Os cinco capítulos seguintes destroem impiedosamente essa expectativa. Henri Robin não existe; tem outro nome; não assassinou Von Brücke; Von Brücke também não é quem pensamos, e sim seu filho, ou seu irmão, ou seu sósia: e nada disso tem muita importância a partir da página 30 mais ou menos, quando a rede de citações e de espelhamentos do livro passa a colocar outras exigências ao leitor. Por exemplo: a de saber que o texto faz alusões a um livro homônimo de Kierkegaard; que "A Retomada", "La Reprise" em francês, por outro lado acena para um romance de Nabokov, "Despair", em francês traduzido como "La Méprise", no qual também o narrador está às voltas com seu duplo; que Freud, num vagão de trem, teve a repentina impressão de estar diante de seu duplo; que Robbe-Grillet, neste livro de 2001, "retoma" alguns motivos centrais de "Les Gommes", obra da década de 50. Note que "Von Brücke", em alemão, significa "da Ponte", e que "Dupont" era o nome do herói de "Les Gommes". E como os dois romances, na verdade, refazem a história de Édipo, é por isso que o espião francês em Berlim vai parar numa boate chamada "Die Sphinx", "A Esfinge", supostamente dirigida por uma iugoslava de nome Joelle Kast, que é Jocasta, mas também Jo, isto é, Io, a ninfa raptada por Júpiter, a não ser que J.K. seja também, como especula o narrador, uma homenagem a Kafka, e ainda a Joris-Karl Huysmans, o autor de "Às Avessas"? E por que não também a Julia Kristeva?

Decapitação
A psicanalista e escritora, nome ainda mais célebre do que o de Robbe-Grillet junto à vanguarda literária parisiense nas décadas de 60 e 70, acaba de publicar um romance policial, em que nas primeiras páginas uma decapitação oferece pretexto para citações embutidas de Mallarmé e para o surgimento de um delegado chamado Rilsky.

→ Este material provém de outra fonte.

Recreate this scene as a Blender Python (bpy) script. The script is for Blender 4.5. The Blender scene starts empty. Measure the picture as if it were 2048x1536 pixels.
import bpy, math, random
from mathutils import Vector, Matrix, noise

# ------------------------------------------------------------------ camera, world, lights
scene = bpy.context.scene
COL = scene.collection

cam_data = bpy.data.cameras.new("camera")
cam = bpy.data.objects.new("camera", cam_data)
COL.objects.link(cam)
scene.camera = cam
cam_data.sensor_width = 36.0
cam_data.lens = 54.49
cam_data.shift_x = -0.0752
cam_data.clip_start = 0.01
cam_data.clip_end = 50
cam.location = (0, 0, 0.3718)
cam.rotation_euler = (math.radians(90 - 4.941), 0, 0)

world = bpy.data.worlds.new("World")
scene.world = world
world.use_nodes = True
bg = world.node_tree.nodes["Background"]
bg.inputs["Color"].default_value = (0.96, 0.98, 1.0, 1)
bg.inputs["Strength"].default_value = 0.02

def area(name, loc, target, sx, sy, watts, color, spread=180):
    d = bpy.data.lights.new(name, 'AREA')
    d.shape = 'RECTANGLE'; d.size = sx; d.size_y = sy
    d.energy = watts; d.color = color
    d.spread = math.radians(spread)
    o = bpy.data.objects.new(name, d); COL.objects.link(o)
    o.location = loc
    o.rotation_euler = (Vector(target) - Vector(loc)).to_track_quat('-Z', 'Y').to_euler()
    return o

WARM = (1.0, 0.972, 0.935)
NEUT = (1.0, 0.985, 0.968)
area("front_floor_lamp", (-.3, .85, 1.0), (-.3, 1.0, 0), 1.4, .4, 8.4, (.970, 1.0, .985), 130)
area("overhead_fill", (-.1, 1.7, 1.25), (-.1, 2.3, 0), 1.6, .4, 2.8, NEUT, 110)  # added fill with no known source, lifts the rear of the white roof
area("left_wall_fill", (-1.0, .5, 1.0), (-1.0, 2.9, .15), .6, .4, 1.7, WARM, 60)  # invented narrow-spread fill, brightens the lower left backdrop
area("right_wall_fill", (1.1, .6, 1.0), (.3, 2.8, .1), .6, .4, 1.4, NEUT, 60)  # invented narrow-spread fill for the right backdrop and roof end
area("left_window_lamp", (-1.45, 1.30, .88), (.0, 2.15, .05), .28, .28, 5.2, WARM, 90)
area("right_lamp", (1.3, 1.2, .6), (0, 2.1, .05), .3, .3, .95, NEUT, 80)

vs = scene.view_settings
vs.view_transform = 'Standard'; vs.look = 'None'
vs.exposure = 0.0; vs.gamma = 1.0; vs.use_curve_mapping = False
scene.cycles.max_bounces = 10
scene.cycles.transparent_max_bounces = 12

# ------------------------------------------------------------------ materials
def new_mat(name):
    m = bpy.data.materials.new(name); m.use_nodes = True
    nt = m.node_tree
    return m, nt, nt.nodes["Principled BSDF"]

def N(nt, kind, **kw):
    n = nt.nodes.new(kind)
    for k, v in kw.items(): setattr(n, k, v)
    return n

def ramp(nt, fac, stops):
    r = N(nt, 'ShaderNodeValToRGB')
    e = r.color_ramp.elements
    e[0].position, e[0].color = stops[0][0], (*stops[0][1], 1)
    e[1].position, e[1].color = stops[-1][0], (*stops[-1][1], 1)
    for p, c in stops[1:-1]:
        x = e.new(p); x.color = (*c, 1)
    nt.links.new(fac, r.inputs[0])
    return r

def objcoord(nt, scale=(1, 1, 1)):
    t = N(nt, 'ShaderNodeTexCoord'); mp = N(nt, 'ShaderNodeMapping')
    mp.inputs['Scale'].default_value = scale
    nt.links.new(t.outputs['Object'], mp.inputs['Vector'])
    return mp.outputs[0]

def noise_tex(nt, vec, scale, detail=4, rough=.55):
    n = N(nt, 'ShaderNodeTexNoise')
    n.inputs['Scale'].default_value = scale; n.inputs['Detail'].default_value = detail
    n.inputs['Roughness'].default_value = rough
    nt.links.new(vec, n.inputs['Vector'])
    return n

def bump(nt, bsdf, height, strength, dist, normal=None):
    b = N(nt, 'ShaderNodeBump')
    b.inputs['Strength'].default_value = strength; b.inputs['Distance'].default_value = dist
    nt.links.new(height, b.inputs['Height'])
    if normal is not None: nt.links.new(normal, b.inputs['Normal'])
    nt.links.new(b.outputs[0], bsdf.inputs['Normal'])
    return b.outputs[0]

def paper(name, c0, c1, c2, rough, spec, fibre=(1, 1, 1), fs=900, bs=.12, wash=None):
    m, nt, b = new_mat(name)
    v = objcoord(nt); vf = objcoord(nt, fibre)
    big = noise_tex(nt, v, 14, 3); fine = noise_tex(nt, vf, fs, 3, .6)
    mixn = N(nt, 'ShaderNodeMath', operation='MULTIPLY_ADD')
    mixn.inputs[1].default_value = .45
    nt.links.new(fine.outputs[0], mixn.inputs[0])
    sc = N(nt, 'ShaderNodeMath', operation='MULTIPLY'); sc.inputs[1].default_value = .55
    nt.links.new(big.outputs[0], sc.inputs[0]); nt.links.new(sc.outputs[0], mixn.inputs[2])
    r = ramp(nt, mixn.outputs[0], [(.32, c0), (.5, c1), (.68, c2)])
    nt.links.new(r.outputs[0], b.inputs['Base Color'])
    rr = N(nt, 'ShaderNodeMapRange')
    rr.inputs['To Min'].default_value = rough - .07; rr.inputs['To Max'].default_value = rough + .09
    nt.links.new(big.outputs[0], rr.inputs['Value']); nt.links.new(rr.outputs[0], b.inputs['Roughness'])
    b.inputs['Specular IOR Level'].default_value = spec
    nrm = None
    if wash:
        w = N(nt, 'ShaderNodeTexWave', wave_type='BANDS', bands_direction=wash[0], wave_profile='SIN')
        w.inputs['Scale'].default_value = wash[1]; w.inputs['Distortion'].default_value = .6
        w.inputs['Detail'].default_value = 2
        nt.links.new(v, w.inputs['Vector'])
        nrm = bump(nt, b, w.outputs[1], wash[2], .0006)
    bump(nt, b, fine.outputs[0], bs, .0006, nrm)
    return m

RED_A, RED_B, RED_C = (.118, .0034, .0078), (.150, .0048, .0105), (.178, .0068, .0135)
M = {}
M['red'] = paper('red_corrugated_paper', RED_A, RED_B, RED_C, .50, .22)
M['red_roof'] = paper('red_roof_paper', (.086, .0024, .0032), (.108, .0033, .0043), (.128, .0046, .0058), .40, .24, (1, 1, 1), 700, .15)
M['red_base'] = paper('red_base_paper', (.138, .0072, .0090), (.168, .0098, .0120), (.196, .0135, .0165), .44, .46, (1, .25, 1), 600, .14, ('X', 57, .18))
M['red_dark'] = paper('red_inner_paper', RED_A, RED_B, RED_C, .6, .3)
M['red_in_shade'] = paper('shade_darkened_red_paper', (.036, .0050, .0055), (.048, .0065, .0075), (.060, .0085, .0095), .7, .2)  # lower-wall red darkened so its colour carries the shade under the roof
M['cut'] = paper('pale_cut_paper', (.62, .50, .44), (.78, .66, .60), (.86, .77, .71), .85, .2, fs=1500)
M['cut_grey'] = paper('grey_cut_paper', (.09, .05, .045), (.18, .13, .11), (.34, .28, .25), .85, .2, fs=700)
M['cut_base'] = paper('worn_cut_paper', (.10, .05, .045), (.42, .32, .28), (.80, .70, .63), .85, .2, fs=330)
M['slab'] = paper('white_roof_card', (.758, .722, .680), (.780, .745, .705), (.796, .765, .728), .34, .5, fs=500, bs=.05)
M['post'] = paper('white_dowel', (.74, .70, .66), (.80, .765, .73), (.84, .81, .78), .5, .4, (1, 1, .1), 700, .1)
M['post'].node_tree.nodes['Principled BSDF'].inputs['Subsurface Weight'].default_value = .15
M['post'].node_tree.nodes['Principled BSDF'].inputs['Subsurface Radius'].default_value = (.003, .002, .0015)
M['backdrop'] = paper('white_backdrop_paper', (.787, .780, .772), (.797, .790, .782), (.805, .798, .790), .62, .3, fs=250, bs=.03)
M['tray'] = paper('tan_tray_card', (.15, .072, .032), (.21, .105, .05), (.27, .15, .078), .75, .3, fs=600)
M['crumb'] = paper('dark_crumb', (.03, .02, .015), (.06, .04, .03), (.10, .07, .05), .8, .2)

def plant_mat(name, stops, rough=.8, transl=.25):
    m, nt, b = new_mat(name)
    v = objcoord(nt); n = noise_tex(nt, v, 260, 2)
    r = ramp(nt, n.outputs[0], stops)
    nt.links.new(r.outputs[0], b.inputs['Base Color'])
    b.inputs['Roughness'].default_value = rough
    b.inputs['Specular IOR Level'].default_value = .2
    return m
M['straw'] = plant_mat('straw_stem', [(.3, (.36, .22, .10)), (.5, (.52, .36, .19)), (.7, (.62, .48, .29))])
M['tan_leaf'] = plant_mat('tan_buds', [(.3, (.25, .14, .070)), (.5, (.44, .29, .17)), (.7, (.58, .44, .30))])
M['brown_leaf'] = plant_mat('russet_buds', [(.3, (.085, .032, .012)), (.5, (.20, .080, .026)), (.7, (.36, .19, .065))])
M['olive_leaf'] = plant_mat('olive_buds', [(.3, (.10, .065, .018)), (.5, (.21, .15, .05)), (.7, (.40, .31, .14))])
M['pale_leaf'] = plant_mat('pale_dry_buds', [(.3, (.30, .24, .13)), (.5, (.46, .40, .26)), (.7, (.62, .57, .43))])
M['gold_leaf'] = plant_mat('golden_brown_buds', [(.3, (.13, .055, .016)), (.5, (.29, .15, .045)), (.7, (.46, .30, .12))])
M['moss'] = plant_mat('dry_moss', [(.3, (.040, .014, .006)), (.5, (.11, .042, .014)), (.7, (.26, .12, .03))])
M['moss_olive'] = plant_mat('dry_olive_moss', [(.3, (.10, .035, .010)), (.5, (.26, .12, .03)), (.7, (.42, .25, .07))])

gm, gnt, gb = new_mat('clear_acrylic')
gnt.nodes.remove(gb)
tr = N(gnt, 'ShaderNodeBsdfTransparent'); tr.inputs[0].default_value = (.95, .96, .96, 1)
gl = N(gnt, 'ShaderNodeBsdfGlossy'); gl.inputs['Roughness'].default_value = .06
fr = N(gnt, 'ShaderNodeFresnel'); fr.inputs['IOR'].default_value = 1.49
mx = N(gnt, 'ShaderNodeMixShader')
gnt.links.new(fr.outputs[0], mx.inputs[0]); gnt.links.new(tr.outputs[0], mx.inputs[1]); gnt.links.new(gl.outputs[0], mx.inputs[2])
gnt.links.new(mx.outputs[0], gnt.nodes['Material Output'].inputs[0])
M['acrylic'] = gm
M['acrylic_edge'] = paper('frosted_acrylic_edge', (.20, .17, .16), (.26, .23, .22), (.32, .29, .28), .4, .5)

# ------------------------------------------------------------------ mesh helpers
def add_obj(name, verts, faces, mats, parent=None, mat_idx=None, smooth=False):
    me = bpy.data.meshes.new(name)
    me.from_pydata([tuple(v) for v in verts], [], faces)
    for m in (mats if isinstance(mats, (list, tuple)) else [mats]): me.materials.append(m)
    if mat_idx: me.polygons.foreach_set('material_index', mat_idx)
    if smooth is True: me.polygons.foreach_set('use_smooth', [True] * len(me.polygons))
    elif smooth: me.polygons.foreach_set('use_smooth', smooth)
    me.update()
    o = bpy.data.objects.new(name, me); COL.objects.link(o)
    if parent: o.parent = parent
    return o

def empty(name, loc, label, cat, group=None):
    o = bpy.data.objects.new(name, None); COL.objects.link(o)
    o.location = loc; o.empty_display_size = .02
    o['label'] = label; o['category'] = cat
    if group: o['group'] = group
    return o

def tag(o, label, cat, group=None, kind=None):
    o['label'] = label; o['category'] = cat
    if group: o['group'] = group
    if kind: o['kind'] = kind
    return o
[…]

"Possessões" (212 págs., R$ 29,00, ed. Rocco), o romance de Julia Kristeva, parece ter um ímpeto paródico, um bom-humor, que falta muito no livro de Robbe-Grillet. "A Retomada", com todas as suas cabriolas narrativas, chega a ter de interessante uma certa compostura clássica, meio rígida até, por força de sua fervorosa crença na dissimulação e na trapaça textual. Se não há humor, há ironia, camadas e mais camadas de ironia, cada vez mais espessa, em "A Retomada".
O efeito de tanta sutileza acaba sendo bastante infeliz. Trata-se, em última análise, de bajular o leitor a cada pseudoenigma que lhe é dado resolver: piscadelas de olho e promessas de cumplicidade se sucedem, premiando o esperto que decifrar as charadas que vão sendo propostas sem descanso. A esfinge da tragédia não era, contudo, tão coquete, e Édipo tinha assuntos mais importantes a resolver.


A Retomada
192 págs., R$ 32,00 de Alain Robbe-Grillet. Trad. Ari Roitman. Ed. Record (r. Argentina, 171, CEP 20921-380, Rio de Janeiro, RJ, tel. 0/xx/21/ 2585-2000).